An M.S. or an MBA degree - Can't Decide on the Best Option for you?

By Gail Whitaker, DM, Former University Dean, College of Business

Previously, Whitaker explored the differences between an M.S. in business management and an MBA.  In this follow-up post, she offers insight to help you decide which degree is best for you.

CTU Business Degree - MS or MBAA Master of Science degree is typically focused on a specific career path, while the MBA degree offers a broader view of general management. When faced with a choice between the two, it’s less important which degree you pursue. Rather your attention should be on how you intend to leverage your degree professionally.

In other words, don’t let your degree decision paralyze you. Instead take fairly simple – but hugely beneficial – steps to investigate the best path for your interests and purposes. Here are four ideas to get you started:

1. Talk to other students.

Seek out recent graduates of the degree programs you’re considering, especially those who have found success in the career path you’re interested in pursuing. Ask about their work, how they’ve navigated their career path since graduation and what opportunities they’ve found upon graduation.
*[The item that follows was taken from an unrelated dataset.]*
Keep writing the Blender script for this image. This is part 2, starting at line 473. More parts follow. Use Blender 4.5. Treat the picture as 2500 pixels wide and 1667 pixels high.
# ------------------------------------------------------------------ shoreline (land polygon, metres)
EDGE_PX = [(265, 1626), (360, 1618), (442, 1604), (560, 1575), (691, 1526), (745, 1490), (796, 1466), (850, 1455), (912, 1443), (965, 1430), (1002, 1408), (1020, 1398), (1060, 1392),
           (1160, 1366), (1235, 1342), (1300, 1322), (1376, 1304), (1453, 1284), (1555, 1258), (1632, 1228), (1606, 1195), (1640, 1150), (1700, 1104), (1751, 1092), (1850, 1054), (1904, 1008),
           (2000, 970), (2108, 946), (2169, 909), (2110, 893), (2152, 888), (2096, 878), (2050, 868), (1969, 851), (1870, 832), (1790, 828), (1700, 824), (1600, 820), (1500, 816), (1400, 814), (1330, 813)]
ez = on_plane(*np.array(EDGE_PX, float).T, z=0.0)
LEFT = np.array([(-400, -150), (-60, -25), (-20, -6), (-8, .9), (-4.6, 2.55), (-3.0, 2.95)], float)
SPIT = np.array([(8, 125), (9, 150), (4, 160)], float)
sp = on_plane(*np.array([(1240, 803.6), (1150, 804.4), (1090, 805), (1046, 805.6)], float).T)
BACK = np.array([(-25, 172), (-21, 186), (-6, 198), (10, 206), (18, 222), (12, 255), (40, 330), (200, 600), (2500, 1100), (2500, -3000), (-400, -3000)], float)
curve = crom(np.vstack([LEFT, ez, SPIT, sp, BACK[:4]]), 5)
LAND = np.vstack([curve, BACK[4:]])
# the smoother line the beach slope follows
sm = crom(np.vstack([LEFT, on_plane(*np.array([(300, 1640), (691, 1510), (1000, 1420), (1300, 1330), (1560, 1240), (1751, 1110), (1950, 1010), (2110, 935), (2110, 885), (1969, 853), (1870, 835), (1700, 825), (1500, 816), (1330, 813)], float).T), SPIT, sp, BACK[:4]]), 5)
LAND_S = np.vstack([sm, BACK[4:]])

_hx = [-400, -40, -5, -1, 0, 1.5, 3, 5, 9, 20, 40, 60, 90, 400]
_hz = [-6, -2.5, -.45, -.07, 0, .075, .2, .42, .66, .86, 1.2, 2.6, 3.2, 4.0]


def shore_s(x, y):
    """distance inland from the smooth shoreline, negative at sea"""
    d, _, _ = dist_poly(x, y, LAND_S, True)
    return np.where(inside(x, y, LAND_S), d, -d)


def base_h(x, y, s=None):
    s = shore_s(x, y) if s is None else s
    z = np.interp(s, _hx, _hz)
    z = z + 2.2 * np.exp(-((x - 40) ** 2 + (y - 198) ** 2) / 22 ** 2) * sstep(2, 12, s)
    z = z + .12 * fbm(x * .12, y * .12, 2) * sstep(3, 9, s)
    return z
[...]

What aspect of their degree program most attractive to employers? What motivated them to choose their degree program? How do they see their degree supporting their career development?

2. Research the job ads.

Job ads are very revealing and helpful in providing guidance about your career. Look for job postings that closely describe the kind of position and workplace that interests you, and then study the job requirements and qualifications. Generally, the minimum requirements, including specified degree requirements, are listed. This information lets you assess the expectations of potential employers.

3. Review the curriculum.

An MBA certainly stands out on a resume. The program usually requires courses like economics, statistics and finance. An M.S. program will have slightly different requirements. After examining the curriculum, you may realize that you want to focus your learning on project management. You have little interest or desire to pursue classes in economics or finance, so an MBA may not be the better option for you. Spend time getting to know the curricula for both programs and notice what speak to you, your interests and your strengths.

4. Talk to professionals.

Experienced professionals who have already launched and found success in their careers can be a valuable resource. Identify some who are in the field you want to enter and find out what degree they received and how they leveraged it in their career. While you’re at it, grow your perspective by asking what skills and knowledge they need to do their job effectively. This will help you identify any gaps in your own background so you can choose the degree program that might close them.

Whether you choose an MBA or an M.S., ultimately, you hold the key to its value. It’s what you make of it that matters.